【GW特集】注目株(2)――竹内製作:米建機需要は堅調、老朽インフラ更新も追い風

 竹内製作所(6432)は、北米を中心とした建機需要の増加を取り込む。米国の住宅ニーズは根強く、老朽化したインフラの更新投資の恩恵も受けそうだ。

今期北米販売台数は前期比17%増へ

 竹内製作は主に、建設現場で使われるミニショベルやクローラーローダーを手掛ける建機メーカー。機動性が高く小回りが利く同社の車両は、大型の重機が入り込めない狭い場所での作業に適している。過酷な環境にも耐えられる構造が世界的に支持されており、海外売上比率が高い。用途も住宅の基礎工事から道路整備、上下水道工事、災害復旧、農地まで、幅広い領域で活躍する。

 今2月期の連結業績計画は、売上高が2240億円(前期比5%増)、営業利益が385億円(同9%増)。前期は欧米市場での販売台数増加により、収益ともに過去最高を達成したが、さらなる拡大を志向する。

 主力の北米では売上高は1308億円(前期比14%増)を予想し、販売台数は同17%増となる見通しだ。
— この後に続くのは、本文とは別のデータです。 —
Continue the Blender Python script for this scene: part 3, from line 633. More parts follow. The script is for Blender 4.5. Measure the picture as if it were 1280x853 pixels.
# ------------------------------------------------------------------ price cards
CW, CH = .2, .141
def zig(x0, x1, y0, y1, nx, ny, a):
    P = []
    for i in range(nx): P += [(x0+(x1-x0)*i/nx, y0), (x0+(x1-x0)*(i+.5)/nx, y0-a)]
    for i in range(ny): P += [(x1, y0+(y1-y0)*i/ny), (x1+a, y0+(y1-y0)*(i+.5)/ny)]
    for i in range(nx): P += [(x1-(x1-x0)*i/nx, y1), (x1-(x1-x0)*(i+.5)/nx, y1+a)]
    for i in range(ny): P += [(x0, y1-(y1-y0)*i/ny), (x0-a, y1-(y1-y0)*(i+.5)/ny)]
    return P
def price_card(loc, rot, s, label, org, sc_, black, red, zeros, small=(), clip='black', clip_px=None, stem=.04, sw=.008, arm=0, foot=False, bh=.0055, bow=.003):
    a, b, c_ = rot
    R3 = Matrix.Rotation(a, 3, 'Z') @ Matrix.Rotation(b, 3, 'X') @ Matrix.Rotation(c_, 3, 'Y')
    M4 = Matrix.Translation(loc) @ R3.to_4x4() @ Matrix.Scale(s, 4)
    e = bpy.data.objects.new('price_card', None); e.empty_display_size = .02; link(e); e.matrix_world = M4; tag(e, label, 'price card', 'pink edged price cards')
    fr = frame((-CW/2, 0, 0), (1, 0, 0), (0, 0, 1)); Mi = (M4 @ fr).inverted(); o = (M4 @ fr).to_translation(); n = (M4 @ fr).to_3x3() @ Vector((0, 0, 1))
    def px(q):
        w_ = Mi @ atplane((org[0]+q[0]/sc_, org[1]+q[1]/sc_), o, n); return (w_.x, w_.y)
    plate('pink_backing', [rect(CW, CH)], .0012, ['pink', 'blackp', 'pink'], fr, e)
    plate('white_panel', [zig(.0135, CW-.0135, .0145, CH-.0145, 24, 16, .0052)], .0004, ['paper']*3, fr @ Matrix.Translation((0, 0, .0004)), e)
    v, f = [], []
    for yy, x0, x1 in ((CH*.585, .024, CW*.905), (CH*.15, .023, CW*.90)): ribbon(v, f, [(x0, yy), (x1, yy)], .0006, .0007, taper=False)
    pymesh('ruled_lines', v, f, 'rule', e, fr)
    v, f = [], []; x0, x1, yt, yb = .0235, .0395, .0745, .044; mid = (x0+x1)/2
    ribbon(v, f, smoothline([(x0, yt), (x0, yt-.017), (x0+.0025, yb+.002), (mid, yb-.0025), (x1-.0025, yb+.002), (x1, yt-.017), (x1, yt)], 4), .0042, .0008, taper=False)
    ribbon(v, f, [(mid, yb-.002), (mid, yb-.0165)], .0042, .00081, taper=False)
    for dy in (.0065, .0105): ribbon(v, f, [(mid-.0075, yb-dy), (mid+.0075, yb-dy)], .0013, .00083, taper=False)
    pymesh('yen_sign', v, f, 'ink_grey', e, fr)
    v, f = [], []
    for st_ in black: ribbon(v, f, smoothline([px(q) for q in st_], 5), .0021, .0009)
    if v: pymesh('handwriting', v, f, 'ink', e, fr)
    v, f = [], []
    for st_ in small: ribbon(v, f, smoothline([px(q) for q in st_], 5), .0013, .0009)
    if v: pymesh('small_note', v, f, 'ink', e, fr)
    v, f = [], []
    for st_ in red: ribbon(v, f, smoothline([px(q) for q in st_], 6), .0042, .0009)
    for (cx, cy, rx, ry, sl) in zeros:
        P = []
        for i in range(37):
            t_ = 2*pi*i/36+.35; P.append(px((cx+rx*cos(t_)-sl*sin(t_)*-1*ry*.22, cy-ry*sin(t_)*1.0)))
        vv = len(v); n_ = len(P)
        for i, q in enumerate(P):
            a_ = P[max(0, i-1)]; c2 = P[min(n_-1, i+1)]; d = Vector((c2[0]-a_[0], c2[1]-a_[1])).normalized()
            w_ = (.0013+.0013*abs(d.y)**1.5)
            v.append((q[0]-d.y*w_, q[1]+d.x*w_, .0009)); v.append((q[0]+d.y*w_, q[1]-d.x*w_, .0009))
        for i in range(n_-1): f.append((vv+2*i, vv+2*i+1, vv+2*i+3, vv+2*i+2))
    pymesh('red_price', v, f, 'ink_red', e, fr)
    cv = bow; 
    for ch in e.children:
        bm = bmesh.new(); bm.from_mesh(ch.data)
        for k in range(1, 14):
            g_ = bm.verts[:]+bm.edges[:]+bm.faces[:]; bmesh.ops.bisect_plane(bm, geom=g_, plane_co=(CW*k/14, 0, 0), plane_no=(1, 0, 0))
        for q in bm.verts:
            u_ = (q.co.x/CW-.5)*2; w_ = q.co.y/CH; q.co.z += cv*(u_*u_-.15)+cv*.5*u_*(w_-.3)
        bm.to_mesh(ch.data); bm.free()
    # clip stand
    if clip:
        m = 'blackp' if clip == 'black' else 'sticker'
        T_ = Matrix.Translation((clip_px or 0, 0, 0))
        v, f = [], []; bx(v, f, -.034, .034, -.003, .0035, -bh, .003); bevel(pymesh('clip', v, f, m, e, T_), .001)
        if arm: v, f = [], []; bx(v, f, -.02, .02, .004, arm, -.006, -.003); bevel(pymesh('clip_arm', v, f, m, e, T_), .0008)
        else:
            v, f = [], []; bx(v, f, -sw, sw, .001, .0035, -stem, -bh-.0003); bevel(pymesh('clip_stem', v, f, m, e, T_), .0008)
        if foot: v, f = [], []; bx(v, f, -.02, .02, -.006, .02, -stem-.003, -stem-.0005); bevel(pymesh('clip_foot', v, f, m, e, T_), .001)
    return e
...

為替前提を1ドル=140円としていることから、現在の円安は上方修正の要素となる。同社の為替感応度(対ドル1円円安による年間営業利益の押し上げ額)は約4億円だ。

 北米の建機需要は高金利により全体的に後退していたが、住宅向けのニーズは底堅い。中古住宅在庫が減少し、新築の供給不足も続いている中で、住宅ローン金利がわずかに低下するだけでも着工増につながりやすい。長期的にはFRB(米連邦準備制度理事会)が利下げに動くとみられ、竹内製作の伸び代と考えられる。

生産能力増強で需要取り込む

 また、米国では老朽化したインフラのストックが多く、潜在的な更新需要が大きい。2021年に成立したインフラ投資雇用法では、26年度までの5年間で5500億ドル(約86兆円)を老朽インフラ対策に充て、道路や橋りょう、水道の整備を進める。例えば、米道路交通局によれば橋りょうだけでも、全米で22万本の修理が必要であり、総延長は6100マイル(約9817キロメートル)を超えるとされる。

 そうした中で、同社は生産能力の増強に取り組んできた。22年には米サウスカロライナ州の工場でクローラーローダーのセミノックダウン生産を開始。昨年には日本の青木工場(長野県)での中型ショベルの製造にも着手した。今期中に生産能力を22年比で48%増に引き上げ、膨らむ需要を取り込む構え。また、電池式のミニショベルの開発も強化し、GX(グリーントランスフォーメーション)も商機につなげる。

 株価は4月12日の決算発表後にいったん値を崩す局面があったものの、全体相場の好転とともに持ち直し、同24日には再び上場来高値を更新した。中・長期成長の確度を踏まえると、まだ評価余地が残る水準だ。